When asking 'Can the Product be competitive?' the team is really being asked to consider why the customer would choose this solution over the others available. At the early stage of a development project there may be a tendency to focus on perceived advantages from technical features, superior performance, etc. However, the key issue to address should centre on the wider consideration - which competitive advantages does the team feel it can achieve and sustain over other solutions? A competitive advantage could derive from the technical performance alone or it could come from a mix of other attributes. Either way, the key here is to determine what the customers' value demands are and then gauge whether the innovation can satisfy them in a superior way.

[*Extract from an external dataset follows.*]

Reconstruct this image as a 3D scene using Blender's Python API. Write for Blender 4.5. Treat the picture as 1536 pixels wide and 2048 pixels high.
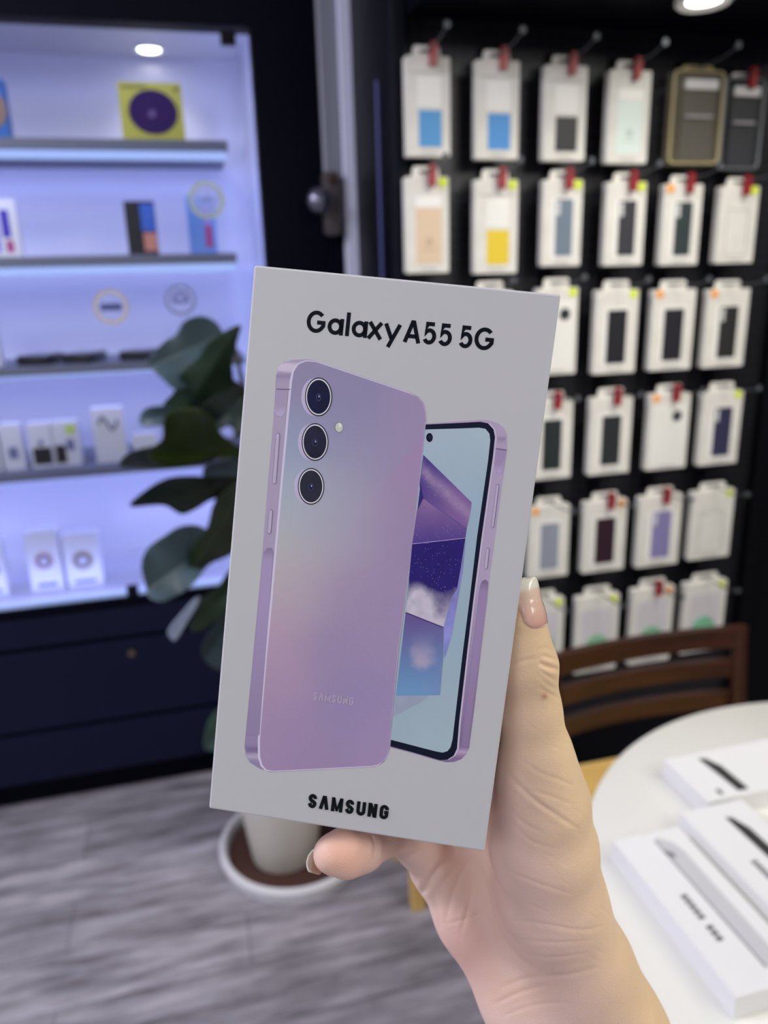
import bpy, bmesh, math, random
import numpy as np
from mathutils import Vector, Matrix
from mathutils.geometry import delaunay_2d_cdt

random.seed(7); rng = np.random.default_rng(5)
for o in list(bpy.data.objects): bpy.data.objects.remove(o, do_unlink=True)
S = bpy.context.scene
COL = S.collection

# ---------------------------------------------------------------- camera
F = 1500.0
CAM_H = 1.43
PITCH, ROLL, AZ = (math.radians(v) for v in (16.61, -1.75, 13.87))
FW = np.array([math.sin(AZ)*math.cos(PITCH), math.cos(AZ)*math.cos(PITCH), -math.sin(PITCH)])
_rt = np.array([math.cos(AZ), -math.sin(AZ), 0.0]); _up = np.cross(_rt, FW)
RT = math.cos(ROLL)*_rt + math.sin(ROLL)*_up
UP = -math.sin(ROLL)*_rt + math.cos(ROLL)*_up
O = np.array([0.0, 0.0, CAM_H])
cd = bpy.data.cameras.new('camera'); cam = bpy.data.objects.new('camera', cd); COL.objects.link(cam)
cam.matrix_world = Matrix(((RT[0], UP[0], -FW[0], O[0]), (RT[1], UP[1], -FW[1], O[1]), (RT[2], UP[2], -FW[2], O[2]), (0, 0, 0, 1)))
cd.sensor_fit = 'HORIZONTAL'; cd.sensor_width = 24.0; cd.lens = F/1536*24.0
cd.clip_start = 0.01
cd.dof.use_dof = True; cd.dof.focus_distance = 0.222; cd.dof.aperture_fstop = 8.8
S.camera = cam

# ---------------------------------------------------------------- world, lamps, exposure
S.view_settings.view_transform = 'Standard'; S.view_settings.look = 'None'
S.view_settings.gamma = 1.0; S.view_settings.use_curve_mapping = False
S.view_settings.exposure = 0.0
w = bpy.data.worlds.new('room_air'); S.world = w; w.use_nodes = True
w.node_tree.nodes['Background'].inputs[0].default_value = (0.55, 0.55, 0.62, 1)
w.node_tree.nodes['Background'].inputs[1].default_value = 0.05
try:
    S.cycles.max_bounces = 8; S.cycles.transparent_max_bounces = 12; S.cycles.sample_clamp_indirect = 4.0
except Exception: pass

def area(name, loc, target, size, power, color, size_y=None):
    l = bpy.data.lights.new(name, 'AREA'); l.energy = power; l.color = color; l.size = size
    if size_y: l.shape = 'RECTANGLE'; l.size_y = size_y
    o = bpy.data.objects.new(name, l); COL.objects.link(o); o.location = loc
    d = Vector(target) - Vector(loc); o.rotation_euler = d.to_track_quat('-Z', 'Y').to_euler()
    return o
area('unseen_ceiling_light', (0.9, 0.45, 2.6), (0.98, 1.1, 1.1), 0.5, 3.5, (1.0, 0.96, 0.88), 0.5)
o_ = area('package_fill_light', (0.95, 0.70, 2.45), (1.0, 1.62, 0.7), 0.35, 2.2, (1.0, 0.96, 0.88), 0.2); o_.data.spread = math.radians(80)  # unseen fill lamp added to brighten the hanging packages
area('unseen_ceiling_light', (1.35, -0.95, 2.5), (0.2, 0.6, 1.1), 1.2, 22, (1.0, 0.98, 0.95), 0.9)  # unseen frontal fill behind the camera, for box and hand
area('unseen_ceiling_light', (-1.6, -1.2, 2.35), (0.1, 0.5, 1.1), 1.0, 12.5, (0.97, 0.97, 1.0), 0.8)  # unseen fill lamp added behind the camera on the left, for the palm
area('unseen_ceiling_light', (-1.4, 0.8, 2.5), (-0.8, 1.0, 0.0), 0.7, 42, (0.86, 0.86, 1.0), 0.6)  # unseen cool fill, placed to brighten the left of the floor
area('unseen_ceiling_light', (1.9, 0.1, 2.5), (0.5, 0.4, 1.0), 0.7, 10, (1.0, 0.90, 0.74), 0.7)

# ---------------------------------------------------------------- helpers
def lin(c):
    c = np.asarray(c, float)/255.0
    return np.where(c <= 0.04045, c/12.92, ((c+0.055)/1.055)**2.4)
def L4(c): return tuple(lin(c)) + (1.0,)
_mats = {}
def mat(name, rgb=(200, 200, 200), rough=0.5, metal=0.0, emit=None, estr=0.0, spec=0.5, alpha=1.0, coat=0.0, sss=0.0, trans=0.0):
    if name in _mats: return _mats[name]
    m = bpy.data.materials.new(name); m.use_nodes = True; _mats[name] = m
    b = m.node_tree.nodes['Principled BSDF']
    b.inputs['Base Color'].default_value = L4(rgb); b.inputs['Roughness'].default_value = rough
    b.inputs['Metallic'].default_value = metal; b.inputs['Specular IOR Level'].default_value = spec
    b.inputs['Alpha'].default_value = alpha; b.inputs['Coat Weight'].default_value = coat
    b.inputs['Transmission Weight'].default_value = trans
    if emit is not None:
        b.inputs['Emission Color'].default_value = L4(emit); b.inputs['Emission Strength'].default_value = estr
    return m
def nodes(m): return m.node_tree.nodes, m.node_tree.links, m.node_tree.nodes['Principled BSDF']
def add_noise(m, scale, c1, c2, bump=0.0, bscale=None, stretch=(1, 1, 1), detail=4):
    n, l, b = nodes(m)
    tc = n.new('ShaderNodeTexCoord'); mp = n.new('ShaderNodeMapping'); mp.inputs['Scale'].default_value = stretch
    tx = n.new('ShaderNodeTexNoise'); tx.inputs['Scale'].default_value = scale; tx.inputs['Detail'].default_value = detail
    cr = n.new('ShaderNodeValToRGB'); cr.color_ramp.elements[0].color = L4(c1); cr.color_ramp.elements[1].color = L4(c2)
    cr.color_ramp.elements[0].position = .3; cr.color_ramp.elements[1].position = .7
    l.new(tc.outputs['Object'], mp.inputs[0]); l.new(mp.outputs[0], tx.inputs['Vector']); l.new(tx.outputs['Fac'], cr.inputs[0])
    l.new(cr.outputs[0], b.inputs['Base Color'])
    if bump:
        t2 = n.new('ShaderNodeTexNoise'); t2.inputs['Scale'].default_value = bscale or scale; t2.inputs['Detail'].default_value = 5
        l.new(mp.outputs[0], t2.inputs['Vector'])
        bp = n.new('ShaderNodeBump'); bp.inputs['Strength'].default_value = bump; bp.inputs['Distance'].default_value = .002
        l.new(t2.outputs['Fac'], bp.inputs['Height']); l.new(bp.outputs[0], b.inputs['Normal'])
    return m

def catmull(pts, n=6, closed=True):
    P = np.asarray(pts, float); N = len(P); out = []
    for i in range(N):
        p0, p1, p2, p3 = P[(i-1) % N], P[i], P[(i+1) % N], P[(i+2) % N]
        for k in range(n):
            t = k/n; out.append(.5*((2*p1)+(-p0+p2)*t+(2*p0-5*p1+4*p2-p3)*t*t+(-p0+3*p1-3*p2+p3)*t**3))
    return np.array(out)
def tag(o, label=None, cat=None, group=None, kind=None):
    if label: o['label'] = label
    if cat: o['category'] = cat
    if group: o['group'] = group
    if kind: o['kind'] = kind
    return o
def thing(name, label, cat, loc=(0, 0, 0), group=None, rot=(0, 0, 0)):
    o = bpy.data.objects.new(name, None); COL.objects.link(o); o.empty_display_size = .02
    o.location = loc; o.rotation_euler = rot
    return tag(o, label, cat, group)
def mesh(name, verts, faces, m, parent=None, smooth=False, world=False):
    me = bpy.data.meshes.new(name); me.from_pydata([tuple(v) for v in verts], [], [tuple(int(i) for i in f) for f in faces]); me.update()
    if smooth: me.shade_smooth()
    o = bpy.data.objects.new(name, me); COL.objects.link(o)
    if m: me.materials.append(m)
    if parent:
        o.parent = parent
        if world: o.matrix_parent_inverse = parent_matrix(parent).inverted()
    return o
def parent_matrix(p):
    M = Matrix.LocRotScale(p.location, p.rotation_euler, None)
    return (parent_matrix(p.parent) @ M) if p.parent else M
class B:
    """collects shapes for one mesh"""
    def __init__(s): s.bm = bmesh.new()
    def box(s, x0, x1, y0, y1, z0, z1, bev=0.0, seg=2):
        r = bmesh.ops.create_cube(s.bm, size=1)
        for v in r['verts']:
            v.co = Vector(((x0+x1)/2+v.co.x*(x1-x0), (y0+y1)/2+v.co.y*(y1-y0), (z0+z1)/2+v.co.z*(z1-z0)))
        if bev:
            es = list({e for v in r['verts'] for e in v.link_edges})
            bmesh.ops.bevel(s.bm, geom=es, offset=bev, segments=seg, affect='EDGES', profile=.5)
        return s
    def lathe(s, prof, c=(0, 0, 0), n=48, axis='Z'):
        rings = []
        for r, z in prof:
            ring = []
            for i in range(n):
                a = 2*math.pi*i/n
                p = (r*math.cos(a), r*math.sin(a), z)
                if axis == 'Y': p = (p[0], p[2], p[1])
                if axis == 'X': p = (p[2], p[0], p[1])
                ring.append(s.bm.verts.new((c[0]+p[0], c[1]+p[1], c[2]+p[2])))
            rings.append(ring)
        for a, b in zip(rings, rings[1:]):
            for i in range(n): s.bm.faces.new((a[i], a[(i+1) % n], b[(i+1) % n], b[i]))
        s.bm.faces.new(rings[0][::-1]); s.bm.faces.new(rings[-1])
        return s
    def tube(s, pts, r, n=10, rs=None, flat=1.0):
        pts = [Vector(p) for p in pts]; prev = None; rings = []
        for i, p in enumerate(pts):
            t = (pts[min(i+1, len(pts)-1)]-pts[max(i-1, 0)]).normalized()
            if prev is None:
                a = Vector((0, 0, 1)) if abs(t.z) < .9 else Vector((1, 0, 0)); u = t.cross(a).normalized()
            else: u = (prev - t*prev.dot(t)).normalized()
            prev = u; v = t.cross(u); rr = rs[i] if rs else r
            rings.append([s.bm.verts.new(p + u*rr*math.cos(2*math.pi*k/n) + v*rr*flat*math.sin(2*math.pi*k/n)) for k in range(n)])
        for a, b in zip(rings, rings[1:]):
            for i in range(n): s.bm.faces.new((a[i], a[(i+1) % n], b[(i+1) % n], b[i]))
        s.bm.faces.new(rings[0][::-1]); s.bm.faces.new(rings[-1]); return s
    def prism(s, poly, y0, y1):
        """poly in XZ extruded along Y"""
        a = [s.bm.verts.new((x, y0, z)) for x, z in poly]; b = [s.bm.verts.new((x, y1, z)) for x, z in poly]
        n = len(poly); s.bm.faces.new(a); s.bm.faces.new(b[::-1])
        for i in range(n): s.bm.faces.new((a[i], b[i], b[(i+1) % n], a[(i+1) % n]))
        return s
    def out(s, name, m, parent=None, smooth=False, loc=None, rot=None):
        bmesh.ops.recalc_face_normals(s.bm, faces=s.bm.faces)
        me = bpy.data.meshes.new(name); s.bm.to_mesh(me); s.bm.free()
        if smooth:
            me.shade_smooth()
            try: me.set_sharp_from_angle(angle=math.radians(40))
            except Exception: pass
        o = bpy.data.objects.new(name, me); COL.objects.link(o); me.materials.append(m)
        if parent: o.parent = parent
        if loc is not None: o.location = loc
        if rot is not None: o.rotation_euler = rot
        return o
def rrect(x0, x1, z0, z1, r, n=5):
    p = []
    for cx, cz, a0 in ((x1-r, z1-r, 0), (x0+r, z1-r, 90), (x0+r, z0+r, 180), (x1-r, z0+r, 270)):
        for k in range(n+1):
            a = math.radians(a0+90*k/n); p.append((cx+r*math.cos(a), cz+r*math.sin(a)))
    return p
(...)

Question 3: Is it Worth it?
Here we are interested in understanding the potential to make a positive return on investments in the proposition being developed. Again, determining at this very early stage of the activity whether a return is likely, and to what level, is problematic; but we are trying to encourage development teams to build a rounded, realistic business case for developing the idea whilst at the same time, enabling the KTO to make comparisons between vying proposals for a specific IP opportunity. A team can only answer this question if they have defined the market focus, determined the key value propositions and the potential of the offer to be selected over incumbent solutions.
The questions asked at this stage include:
- Will the product be profitable?
- Are forecasted returns greater than costs and to what level?
- Are the risks associated acceptable?
Given the challenges of producing financial forecasts especially for a 'new to the world' project, the KTO's emphasis on considering this question should centre on identifying the quality of the forecasts and the thinking behind it rather than the specific numbers themselves. In a competitive proposal situation it could be tempting for a team to be overly optimistic about possible returns so judging the quality and assumptions behind these figures is critical.
In summary, by ensuring that the external consultants use the Schrello Screen tool - or similar - at the earliest possible stage of the KT 2.0 development activity, (even as part of the tendering process for potential development team selection), the KTO isn't trying to cast anything in stone, it is too early for that. What they are trying to do is ensure that the team selected to progress the project both works in a realistic way and their thinking is visible to the KTO, thereby establishing a way of working that is acceptable. The methodology is also trying to ensure that the KTO has a means by which competing teams and projects can be assessed in a meaningful way at the earliest stage of development and in doing so place resources and projects where they stand the best chance of realising their potential.